| What you need to do |
State the number of lines that contain the word "from", and add nothing else.

| Provided data |
_ _ _
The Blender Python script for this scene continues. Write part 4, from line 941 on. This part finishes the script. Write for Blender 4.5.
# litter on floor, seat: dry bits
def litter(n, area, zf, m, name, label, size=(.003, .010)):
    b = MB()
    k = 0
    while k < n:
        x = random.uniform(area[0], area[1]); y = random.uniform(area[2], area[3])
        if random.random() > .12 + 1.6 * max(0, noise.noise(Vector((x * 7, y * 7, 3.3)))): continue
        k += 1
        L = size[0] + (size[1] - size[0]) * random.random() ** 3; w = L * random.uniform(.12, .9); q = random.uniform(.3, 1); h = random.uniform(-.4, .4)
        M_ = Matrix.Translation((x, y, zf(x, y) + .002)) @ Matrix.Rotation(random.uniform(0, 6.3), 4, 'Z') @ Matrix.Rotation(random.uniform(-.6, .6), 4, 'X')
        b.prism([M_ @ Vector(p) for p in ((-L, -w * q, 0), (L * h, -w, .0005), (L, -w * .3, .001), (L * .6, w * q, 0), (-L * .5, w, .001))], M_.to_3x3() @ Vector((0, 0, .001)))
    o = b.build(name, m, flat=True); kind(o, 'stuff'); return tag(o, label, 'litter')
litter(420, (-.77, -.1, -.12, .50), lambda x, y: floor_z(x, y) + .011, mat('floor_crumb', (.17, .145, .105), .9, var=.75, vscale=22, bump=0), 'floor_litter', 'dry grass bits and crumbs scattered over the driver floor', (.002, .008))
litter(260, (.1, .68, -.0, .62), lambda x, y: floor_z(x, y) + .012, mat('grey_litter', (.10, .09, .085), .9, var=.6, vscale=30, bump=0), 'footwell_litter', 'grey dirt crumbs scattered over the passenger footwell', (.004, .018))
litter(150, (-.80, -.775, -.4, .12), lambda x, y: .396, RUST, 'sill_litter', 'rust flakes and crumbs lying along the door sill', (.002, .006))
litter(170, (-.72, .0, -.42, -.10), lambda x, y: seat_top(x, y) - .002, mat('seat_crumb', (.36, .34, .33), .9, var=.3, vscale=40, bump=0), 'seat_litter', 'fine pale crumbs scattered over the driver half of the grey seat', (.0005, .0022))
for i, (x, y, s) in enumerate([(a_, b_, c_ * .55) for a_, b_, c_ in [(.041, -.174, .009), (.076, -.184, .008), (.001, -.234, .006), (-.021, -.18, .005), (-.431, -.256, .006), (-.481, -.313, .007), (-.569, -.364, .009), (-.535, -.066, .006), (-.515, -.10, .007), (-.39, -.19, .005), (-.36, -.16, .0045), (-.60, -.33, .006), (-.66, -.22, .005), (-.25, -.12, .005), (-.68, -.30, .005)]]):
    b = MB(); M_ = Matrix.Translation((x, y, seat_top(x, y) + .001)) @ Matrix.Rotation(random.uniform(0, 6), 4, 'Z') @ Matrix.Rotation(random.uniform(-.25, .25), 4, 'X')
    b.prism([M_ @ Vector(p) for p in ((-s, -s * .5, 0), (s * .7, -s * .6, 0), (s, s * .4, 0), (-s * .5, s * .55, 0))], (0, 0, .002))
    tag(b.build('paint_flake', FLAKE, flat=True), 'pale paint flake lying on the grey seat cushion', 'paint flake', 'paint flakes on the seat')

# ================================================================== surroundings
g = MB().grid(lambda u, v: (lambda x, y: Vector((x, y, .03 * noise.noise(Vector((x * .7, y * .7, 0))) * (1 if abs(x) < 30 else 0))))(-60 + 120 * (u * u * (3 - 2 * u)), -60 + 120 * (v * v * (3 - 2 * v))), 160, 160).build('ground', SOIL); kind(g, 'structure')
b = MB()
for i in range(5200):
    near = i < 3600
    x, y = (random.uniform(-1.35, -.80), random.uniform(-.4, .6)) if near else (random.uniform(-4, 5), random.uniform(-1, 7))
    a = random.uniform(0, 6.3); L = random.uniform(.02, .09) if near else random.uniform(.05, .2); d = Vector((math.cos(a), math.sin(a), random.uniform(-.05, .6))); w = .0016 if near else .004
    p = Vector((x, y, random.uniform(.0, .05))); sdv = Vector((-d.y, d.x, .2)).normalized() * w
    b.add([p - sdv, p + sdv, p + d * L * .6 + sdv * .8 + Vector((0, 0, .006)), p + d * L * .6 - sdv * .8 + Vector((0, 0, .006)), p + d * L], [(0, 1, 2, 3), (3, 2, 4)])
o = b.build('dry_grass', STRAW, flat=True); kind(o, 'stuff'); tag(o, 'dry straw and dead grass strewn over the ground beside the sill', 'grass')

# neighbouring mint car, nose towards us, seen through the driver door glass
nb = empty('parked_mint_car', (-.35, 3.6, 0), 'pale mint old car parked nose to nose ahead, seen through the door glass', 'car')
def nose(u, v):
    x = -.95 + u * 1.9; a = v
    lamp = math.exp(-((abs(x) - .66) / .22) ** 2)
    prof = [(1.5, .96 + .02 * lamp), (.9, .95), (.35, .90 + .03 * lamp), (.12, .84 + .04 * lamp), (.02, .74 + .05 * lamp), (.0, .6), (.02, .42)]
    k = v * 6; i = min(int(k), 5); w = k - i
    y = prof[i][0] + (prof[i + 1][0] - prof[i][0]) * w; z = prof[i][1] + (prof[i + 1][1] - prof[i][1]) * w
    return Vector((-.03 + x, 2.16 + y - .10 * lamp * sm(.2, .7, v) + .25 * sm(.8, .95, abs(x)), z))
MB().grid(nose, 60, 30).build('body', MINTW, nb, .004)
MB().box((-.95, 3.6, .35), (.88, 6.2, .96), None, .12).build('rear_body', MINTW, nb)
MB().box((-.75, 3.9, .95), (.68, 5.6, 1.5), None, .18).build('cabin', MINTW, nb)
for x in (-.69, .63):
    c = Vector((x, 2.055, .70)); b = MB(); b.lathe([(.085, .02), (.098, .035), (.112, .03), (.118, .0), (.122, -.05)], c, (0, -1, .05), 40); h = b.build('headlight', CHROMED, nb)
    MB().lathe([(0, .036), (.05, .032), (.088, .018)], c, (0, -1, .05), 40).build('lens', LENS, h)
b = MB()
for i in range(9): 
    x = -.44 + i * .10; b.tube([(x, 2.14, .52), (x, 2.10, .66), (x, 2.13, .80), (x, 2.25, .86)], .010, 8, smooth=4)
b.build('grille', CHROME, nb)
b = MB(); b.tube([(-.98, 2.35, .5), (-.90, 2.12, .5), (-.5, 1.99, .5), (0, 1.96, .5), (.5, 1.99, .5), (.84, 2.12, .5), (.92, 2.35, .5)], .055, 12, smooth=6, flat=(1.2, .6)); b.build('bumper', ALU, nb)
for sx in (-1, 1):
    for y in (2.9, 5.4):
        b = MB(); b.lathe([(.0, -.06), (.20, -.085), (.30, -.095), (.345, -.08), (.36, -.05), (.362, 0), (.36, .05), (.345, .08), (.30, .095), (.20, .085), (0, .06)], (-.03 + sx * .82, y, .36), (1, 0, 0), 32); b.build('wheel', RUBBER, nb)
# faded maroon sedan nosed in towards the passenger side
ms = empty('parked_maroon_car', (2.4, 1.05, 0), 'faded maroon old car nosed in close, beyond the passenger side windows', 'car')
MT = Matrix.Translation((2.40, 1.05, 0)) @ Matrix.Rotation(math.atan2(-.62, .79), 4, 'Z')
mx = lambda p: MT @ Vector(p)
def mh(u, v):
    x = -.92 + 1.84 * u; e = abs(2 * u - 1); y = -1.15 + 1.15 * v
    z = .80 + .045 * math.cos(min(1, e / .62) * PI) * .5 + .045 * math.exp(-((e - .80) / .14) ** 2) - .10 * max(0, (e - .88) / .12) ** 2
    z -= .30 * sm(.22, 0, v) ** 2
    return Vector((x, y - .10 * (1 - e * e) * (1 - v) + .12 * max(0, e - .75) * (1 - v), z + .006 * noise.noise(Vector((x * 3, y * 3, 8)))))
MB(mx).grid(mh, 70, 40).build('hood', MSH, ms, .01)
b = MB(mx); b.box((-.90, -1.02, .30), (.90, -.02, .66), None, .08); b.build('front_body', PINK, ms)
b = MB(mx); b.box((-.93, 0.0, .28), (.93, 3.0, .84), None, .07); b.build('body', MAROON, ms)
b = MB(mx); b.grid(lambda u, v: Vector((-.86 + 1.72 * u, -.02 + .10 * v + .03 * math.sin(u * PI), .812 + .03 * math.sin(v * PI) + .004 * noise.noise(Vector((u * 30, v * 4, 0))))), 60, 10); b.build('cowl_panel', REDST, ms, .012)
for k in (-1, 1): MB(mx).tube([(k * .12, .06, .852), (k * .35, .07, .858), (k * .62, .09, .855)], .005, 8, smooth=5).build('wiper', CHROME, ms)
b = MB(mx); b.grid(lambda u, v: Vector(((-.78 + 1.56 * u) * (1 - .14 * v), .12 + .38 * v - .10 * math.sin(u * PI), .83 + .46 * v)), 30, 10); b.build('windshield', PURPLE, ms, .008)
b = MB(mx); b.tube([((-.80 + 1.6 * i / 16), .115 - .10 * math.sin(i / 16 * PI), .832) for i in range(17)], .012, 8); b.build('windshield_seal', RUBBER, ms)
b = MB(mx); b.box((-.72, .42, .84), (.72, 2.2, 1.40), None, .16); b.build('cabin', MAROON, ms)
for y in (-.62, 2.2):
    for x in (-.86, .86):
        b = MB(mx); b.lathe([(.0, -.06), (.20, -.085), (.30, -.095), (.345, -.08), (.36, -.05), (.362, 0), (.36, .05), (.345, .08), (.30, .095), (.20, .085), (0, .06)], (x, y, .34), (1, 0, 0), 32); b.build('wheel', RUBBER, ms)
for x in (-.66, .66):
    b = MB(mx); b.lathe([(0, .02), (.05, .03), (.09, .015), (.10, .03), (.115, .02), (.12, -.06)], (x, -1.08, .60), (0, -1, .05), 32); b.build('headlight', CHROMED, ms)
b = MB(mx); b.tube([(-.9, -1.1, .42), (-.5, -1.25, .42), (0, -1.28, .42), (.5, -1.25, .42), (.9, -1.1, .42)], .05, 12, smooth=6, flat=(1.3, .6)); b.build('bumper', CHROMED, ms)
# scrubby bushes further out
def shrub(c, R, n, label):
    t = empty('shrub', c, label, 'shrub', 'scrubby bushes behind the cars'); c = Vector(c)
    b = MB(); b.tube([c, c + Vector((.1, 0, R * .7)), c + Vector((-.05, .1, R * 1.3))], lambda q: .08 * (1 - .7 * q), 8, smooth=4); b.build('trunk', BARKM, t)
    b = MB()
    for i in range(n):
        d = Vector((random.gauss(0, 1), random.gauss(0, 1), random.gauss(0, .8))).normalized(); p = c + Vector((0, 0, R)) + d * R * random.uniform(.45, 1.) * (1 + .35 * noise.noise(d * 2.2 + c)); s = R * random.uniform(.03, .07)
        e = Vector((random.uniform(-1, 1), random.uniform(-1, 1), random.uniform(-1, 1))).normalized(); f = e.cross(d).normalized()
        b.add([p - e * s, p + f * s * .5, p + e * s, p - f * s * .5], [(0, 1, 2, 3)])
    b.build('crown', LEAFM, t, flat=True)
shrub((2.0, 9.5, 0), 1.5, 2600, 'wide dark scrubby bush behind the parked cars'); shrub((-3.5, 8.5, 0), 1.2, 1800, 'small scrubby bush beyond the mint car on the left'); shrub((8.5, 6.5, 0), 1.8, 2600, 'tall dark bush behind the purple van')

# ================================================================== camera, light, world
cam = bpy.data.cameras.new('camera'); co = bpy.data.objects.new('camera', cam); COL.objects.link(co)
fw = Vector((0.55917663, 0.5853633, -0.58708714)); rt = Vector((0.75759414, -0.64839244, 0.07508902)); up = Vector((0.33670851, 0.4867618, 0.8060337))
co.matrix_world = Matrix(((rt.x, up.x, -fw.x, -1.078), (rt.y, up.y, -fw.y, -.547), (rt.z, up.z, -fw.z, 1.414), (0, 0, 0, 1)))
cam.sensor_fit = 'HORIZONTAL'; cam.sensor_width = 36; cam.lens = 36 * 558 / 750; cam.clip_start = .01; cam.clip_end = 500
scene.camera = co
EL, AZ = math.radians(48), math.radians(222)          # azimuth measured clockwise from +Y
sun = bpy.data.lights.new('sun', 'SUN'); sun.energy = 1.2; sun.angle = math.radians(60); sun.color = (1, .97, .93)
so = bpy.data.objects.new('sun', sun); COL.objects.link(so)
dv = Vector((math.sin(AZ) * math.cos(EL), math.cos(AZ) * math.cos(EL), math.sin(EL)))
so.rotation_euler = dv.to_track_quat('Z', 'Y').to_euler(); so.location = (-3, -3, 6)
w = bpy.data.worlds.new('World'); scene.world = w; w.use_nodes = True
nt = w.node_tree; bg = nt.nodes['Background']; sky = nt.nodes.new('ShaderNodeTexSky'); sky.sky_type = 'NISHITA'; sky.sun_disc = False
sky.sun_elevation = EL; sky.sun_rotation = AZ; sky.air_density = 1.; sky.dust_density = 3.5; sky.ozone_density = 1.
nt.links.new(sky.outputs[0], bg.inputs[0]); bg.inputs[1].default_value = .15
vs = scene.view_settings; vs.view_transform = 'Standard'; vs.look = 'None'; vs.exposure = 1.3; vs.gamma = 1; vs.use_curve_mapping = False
_ _ _
| Written solution |
2